Start Supplied material

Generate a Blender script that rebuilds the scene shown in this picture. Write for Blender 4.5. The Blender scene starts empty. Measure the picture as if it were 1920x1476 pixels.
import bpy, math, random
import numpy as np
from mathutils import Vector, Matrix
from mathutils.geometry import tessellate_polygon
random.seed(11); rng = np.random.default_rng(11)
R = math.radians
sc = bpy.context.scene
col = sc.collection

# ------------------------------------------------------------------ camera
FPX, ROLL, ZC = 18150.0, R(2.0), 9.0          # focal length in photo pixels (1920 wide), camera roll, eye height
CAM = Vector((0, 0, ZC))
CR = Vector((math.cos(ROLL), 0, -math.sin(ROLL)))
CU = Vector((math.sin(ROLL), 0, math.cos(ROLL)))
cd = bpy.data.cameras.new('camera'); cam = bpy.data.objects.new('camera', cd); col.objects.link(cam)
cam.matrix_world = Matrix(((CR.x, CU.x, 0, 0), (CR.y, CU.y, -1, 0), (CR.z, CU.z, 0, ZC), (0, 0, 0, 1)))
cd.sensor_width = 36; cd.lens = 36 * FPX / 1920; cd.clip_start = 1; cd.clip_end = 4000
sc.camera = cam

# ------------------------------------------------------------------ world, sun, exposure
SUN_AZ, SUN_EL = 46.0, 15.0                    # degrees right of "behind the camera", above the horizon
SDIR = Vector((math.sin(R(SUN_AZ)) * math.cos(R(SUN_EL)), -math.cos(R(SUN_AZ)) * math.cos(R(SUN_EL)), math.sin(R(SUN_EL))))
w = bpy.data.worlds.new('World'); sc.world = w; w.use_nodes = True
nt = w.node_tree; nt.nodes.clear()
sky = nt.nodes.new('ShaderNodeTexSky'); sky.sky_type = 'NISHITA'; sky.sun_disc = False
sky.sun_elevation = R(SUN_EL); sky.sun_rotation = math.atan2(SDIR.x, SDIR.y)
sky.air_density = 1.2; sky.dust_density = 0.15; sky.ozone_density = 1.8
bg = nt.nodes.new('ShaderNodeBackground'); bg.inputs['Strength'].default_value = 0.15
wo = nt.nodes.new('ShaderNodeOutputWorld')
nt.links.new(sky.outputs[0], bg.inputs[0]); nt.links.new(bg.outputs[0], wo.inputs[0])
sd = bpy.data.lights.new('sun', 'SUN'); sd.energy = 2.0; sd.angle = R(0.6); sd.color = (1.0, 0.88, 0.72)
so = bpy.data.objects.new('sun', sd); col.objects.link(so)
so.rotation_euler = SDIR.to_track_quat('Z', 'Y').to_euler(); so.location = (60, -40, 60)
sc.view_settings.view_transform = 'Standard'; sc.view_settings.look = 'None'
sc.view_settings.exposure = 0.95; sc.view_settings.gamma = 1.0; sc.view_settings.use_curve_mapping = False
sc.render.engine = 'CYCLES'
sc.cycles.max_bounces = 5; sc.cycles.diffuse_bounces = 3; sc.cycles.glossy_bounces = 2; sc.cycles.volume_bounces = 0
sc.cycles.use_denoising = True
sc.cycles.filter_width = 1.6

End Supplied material

--- Problem description ---
Starting at the first line of the data above, please restate word for word every line up to and including the one that holds "col = sc.collection", and add nothing else.

--- The solution ---
Generate a Blender script that rebuilds the scene shown in this picture. Write for Blender 4.5. The Blender scene starts empty. Measure the picture as if it were 1920x1476 pixels.
import bpy, math, random
import numpy as np
from mathutils import Vector, Matrix
from mathutils.geometry import tessellate_polygon
random.seed(11); rng = np.random.default_rng(11)
R = math.radians
sc = bpy.context.scene
col = sc.collection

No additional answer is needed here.